Frankly though, the graphics, art and music design in the most recent generation of fighting games have spoiled us absolutely rotten.  Is it really fair to compare Divekick to the games made by established titans of the genre backed by monstrous budgets?

No seriously why are you running Marn, punish him already.


Not really, but tough luck because I’m about to do it anyway.  I can’t help but compare Divekick to King of Fighters 13, the latest entry in probably my favorite series of fighters.  Shut up, I’m going somewhere with this.  KoF has, in my humble opinion, some of the best character designs in the genre, and 13 had absolutely gorgeous sprites and great music.  It’s a series that just oozes with a great sense of style.  But I. Cannot. Play. Them.  KoF has a notoriously high barrier to entry, with a huge cast of characters to learn, usually at least two different types each of supers and cancels, and absolutely unforgiving execution requirements.  Delaying an input by a single frame can break the combo that would’ve killed your enemy.  I buy every KoF that comes out, but I don’t have the time anymore (or don’t MAKE the time, anyway) to reach basic competency with them.  KoF will never, ever love me back.

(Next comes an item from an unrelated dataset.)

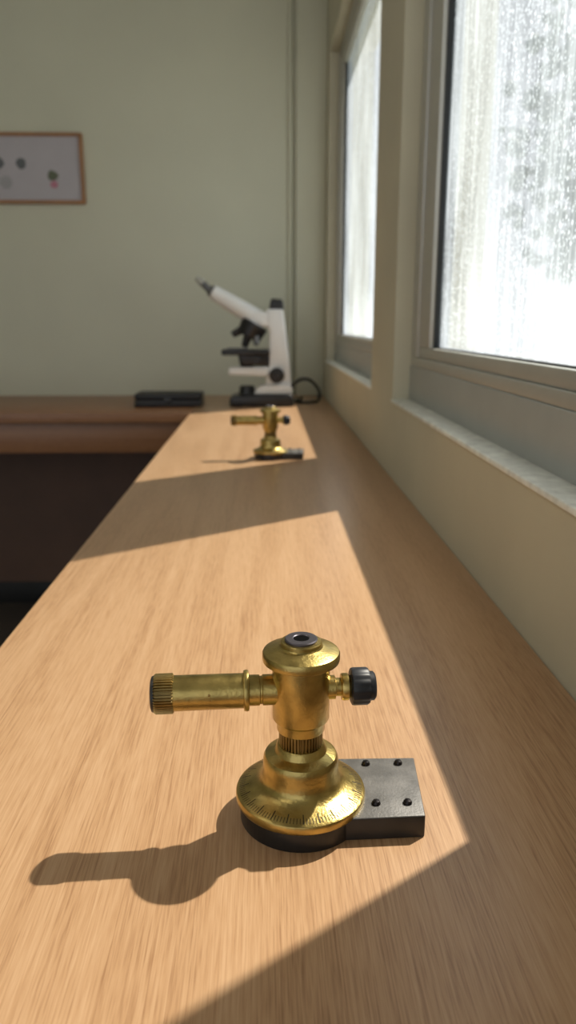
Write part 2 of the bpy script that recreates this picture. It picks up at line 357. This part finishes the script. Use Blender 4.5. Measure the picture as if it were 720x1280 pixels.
# ---------------------------------------------------------------- microscope
def microscope(loc):
    e = empty('microscope', loc)
    prism('base', [(-0.119, 0.0), (0.119, 0.0), (0.119, 0.030), (0.105, 0.045), (-0.02, 0.045), (-0.105, 0.038), (-0.119, 0.030)], -0.08, 0.08, M_black, e, 0.006)
    prism('base_cover', [(-0.03, 0.043), (0.115, 0.043), (0.112, 0.070), (0.10, 0.080), (0.0, 0.075), (-0.02, 0.062)], -0.055, 0.055, M_white, e, 0.006)
    prism('arm', [(0.012, 0.07), (0.112, 0.07), (0.102, 0.18), (0.090, 0.28), (0.080, 0.350), (0.018, 0.350), (0.016, 0.30), (0.030, 0.27), (0.026, 0.16)], -0.034, 0.034, M_white, e, 0.008)
    tube('lamp_well', (-0.055, 0, 0.038), (-0.055, 0, 0.072), 0.032, 0.028, M_black, e)
    prism('arm_cap', [(0.028, 0.345), (0.084, 0.345), (0.080, 0.385), (0.036, 0.388)], -0.026, 0.026, M_black, e, 0.008)
    prism('head', [(-0.050, 0.292), (0.030, 0.285), (0.040, 0.335), (-0.01, 0.345), (-0.050, 0.335)], -0.034, 0.034, M_white, e, 0.01)
    tube('body_tube', (0.012, 0, 0.300), (-0.178, 0, 0.412), 0.036, 0.027, M_white, e)
    tube('eyepiece_collar', (-0.174, 0, 0.4095), (-0.188, 0, 0.418), 0.022, 0.019, M_grey, e)
    tube('eyepiece', (-0.186, 0, 0.417), (-0.214, 0, 0.443), 0.013, 0.012, M_grey, e)
    tube('eyepiece_lens', (-0.212, 0, 0.441), (-0.234, 0, 0.462), 0.015, 0.009, M_alu, e)
    tube('nosepiece', (-0.022, 0, 0.300), (-0.050, 0, 0.250), 0.052, 0.046, M_black, e)
    tube('objective_1', (-0.046, 0, 0.262), (-0.064, 0, 0.214), 0.018, 0.012, M_black, e)
    tube('objective_2', (-0.062, 0, 0.282), (-0.108, 0, 0.258), 0.017, 0.012, M_black, e)
    tube('objective_3', (-0.022, -0.022, 0.262), (-0.018, -0.040, 0.222), 0.016, 0.010, M_grey, e)
    boxes('stage', [(-0.146, 0.030, -0.07, 0.07, 0.186, 0.206)], M_black, e, 0.004)
    boxes('stage_clip', [(-0.125, -0.05, -0.05, -0.04, 0.206, 0.213)], M_grey, e, 0.002)
    prism('stage_bracket', [(-0.07, 0.150), (0.03, 0.145), (0.03, 0.192), (-0.09, 0.192)], -0.035, 0.035, M_black, e, 0.004)
    tube('condenser', (-0.055, 0, 0.192), (-0.055, 0, 0.130), 0.034, 0.024, M_black, e)
    prism('condenser_bracket', [(-0.124, 0.114), (0.025, 0.108), (0.025, 0.142), (-0.120, 0.142)], -0.045, 0.045, M_white, e, 0.006)
    tube('stage_knob', (-0.018, -0.075, 0.170), (-0.018, -0.030, 0.170), 0.014, 0.014, M_black, e)
    for s in (-1, 1):
        tube('coarse_focus_knob_%d' % (1 if s < 0 else 2), (0.056, s*0.032, 0.112), (0.056, s*0.064, 0.112), 0.029, 0.027, M_black, e)
        tube('fine_focus_knob_%d' % (1 if s < 0 else 2), (0.056, s*0.062, 0.112), (0.056, s*0.078, 0.112), 0.015, 0.013, M_black, e)
    cu = bpy.data.curves.new('power_cable', 'CURVE'); cu.dimensions = '3D'; cu.bevel_depth = 0.006; cu.bevel_resolution = 3
    sp = cu.splines.new('BEZIER'); P = [(0.108, 0.02, 0.06), (0.150, 0.03, 0.092), (0.195, 0.05, 0.080), (0.222, 0.06, 0.02), (0.18, 0.02, 0.0067), (0.135, 0.06, 0.0067), (0.16, 0.2, 0.0067)]
    sp.bezier_points.add(len(P)-1)
    for b, p in zip(sp.bezier_points, P): b.co = p; b.handle_left_type = b.handle_right_type = 'AUTO'
    cu.materials.append(M_black)
    o = bpy.data.objects.new('power_cable', cu); COL.objects.link(o); o.parent = e
microscope((-0.008, 2.90, TZ))

# ---------------------------------------------------------------- black case on counter
cs = empty('black_instrument_case', (-0.352, 2.88, TZ))
boxes('case_body', [(-0.122, 0.122, -0.07, 0.07, 0, 0.027)], M_case, cs, 0.004)
boxes('case_lid', [(-0.122, 0.122, -0.07, 0.07, 0.0272, 0.050)], M_case, cs, 0.006)
boxes('case_latch', [(-0.015, 0.015, -0.073, -0.069, 0.014, 0.034)], M_black, cs, 0.001)

# ---------------------------------------------------------------- pin board
pb = empty('pinned_notice_board', (-1.12, YB, 1.825))
x0, x1, z0, z1, f = -0.41, 0.41, -0.130, 0.132, 0.013
boxes('board_frame', [(x0, x1, -0.022, -0.001, z0, z0+f), (x0, x1, -0.022, -0.001, z1-f, z1), (x0, x0+f, -0.022, -0.001, z0+f, z1-f), (x1-f, x1, -0.022, -0.001, z0+f, z1-f)], M_cork, pb, 0.002)
boxes('board_paper', [(x0+f, x1-f, -0.012, -0.001, z0+f, z1-f)], M_paper, pb)
def blot(nm, x, z, r, m, k=0.0):
    pts = [(x+r*(1+k*random.uniform(-1, 1))*math.cos(a), z+r*(1+k*random.uniform(-1, 1))*math.sin(a)) for a in [2*math.pi*i/20 for i in range(20)]]
    obj_from(nm, [(a, -0.0126, b) for a, b in pts], [tuple(range(20))], m, pb)
blot('print_1', 0.165, 0.020, 0.020, M_blot, 0.15); blot('print_2', 0.075, 0.020, 0.022, M_blot, 0.15)
blot('print_3', 0.287, -0.025, 0.020, M_blotg, 0.2); blot('print_4', 0.289, -0.058, 0.015, M_blotp, 0.2)
blot('print_5', 0.10, -0.05, 0.025, M_blotf, 0.1); blot('print_6', -0.1, 0.02, 0.024, M_blot, 0.1); blot('print_7', -0.25, -0.03, 0.024, M_blotg, 0.1)

# ---------------------------------------------------------------- outside
boxes('ground_outside', [(0.43, 40, -20, 45, -0.6, -0.5)], M_ground)
def tree(nm, x, y, h, r, n=450):
    e = empty(nm, (x, y, -0.5))
    lathe('trunk', [(0.16, 0), (0.12, 0.5), (0.09, h*0.6), (0.03, h*0.9)], M_bark, None, e, 16)
    bm = bmesh.new()
    for i in range(n):
        a = random.uniform(0, 6.28); u = random.uniform(-1, 1); q = math.sqrt(1-u*u)*random.random()**0.4
        rr = r*q*1.15; zz = h*0.72+u*h*0.34
        bmesh.ops.create_icosphere(bm, subdivisions=1, radius=random.uniform(0.04, 0.14), matrix=Matrix.Translation((rr*math.cos(a), rr*math.sin(a), zz)))
    me = bpy.data.meshes.new('canopy'); bm.to_mesh(me); bm.free(); me.materials.append(M_leaf)
    for p in me.polygons: p.use_smooth = True
    o = bpy.data.objects.new('canopy', me); COL.objects.link(o); o.parent = e
tree('garden_tree', 4.7, 10.8, 5.8, 1.4)
tree('garden_tree.001', 7.0, 14.0, 6.4, 1.9, 700)
tree('garden_tree.002', 9.5, 20.5, 5.5, 1.8)

# ---------------------------------------------------------------- light
w = bpy.data.worlds.new('sky'); S.world = w; w.use_nodes = True
nt = w.node_tree; bg = nt.nodes['Background']
bg.inputs['Color'].default_value = (0.93, 0.96, 1.0, 1); bg.inputs['Strength'].default_value = 0.95
sd = bpy.data.lights.new('sun', 'SUN'); sd.energy = 15.5; sd.angle = math.radians(0.8); sd.color = (1.0, 0.91, 0.77)
so = bpy.data.objects.new('sun', sd); COL.objects.link(so); so.location = (8, 6, 10)
so.rotation_euler = Vector((-0.675, -0.48, -1.0)).to_track_quat('-Z', 'Y').to_euler()

# ---------------------------------------------------------------- camera
cd = bpy.data.cameras.new('camera'); cam = bpy.data.objects.new('camera', cd); COL.objects.link(cam)
cam.location = (0, 0, TZ+0.30)
cam.rotation_euler = (math.radians(90-13.95), 0, math.radians(-1.8))
cd.sensor_width = 36; cd.lens = 950/1280*36; cd.clip_start = 0.01; cd.clip_end = 200
cd.dof.use_dof = True; cd.dof.focus_distance = 0.445; cd.dof.aperture_fstop = 8.5
S.camera = cam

Divekick is that series’ polar opposite.  Every area of my affection for KoF is an area where Divekick feels a bit lacking.  But deep down, I’m being hard on the game because what it did is so important, in a way that makes me want it to be more.  It’s yet another way that it’s KoF’s opposite: it’s a game that I can play, I mean really play.  A real, actual, honest-to-god fighting game whose top-level gameplay is completely accessible to me.  I don’t think that there are enough words to express my gratitude to Adam Heart and Iron Galaxy for giving me that opportunity.

I’ve given a fair amount of space here to Divekick’s flaws, because I do think it’s important to recognize them.  But in the end, I don’t have it in me to hold them against the game.  It gave me what no fighter developers have been willing to give me for such a long time: simplicity.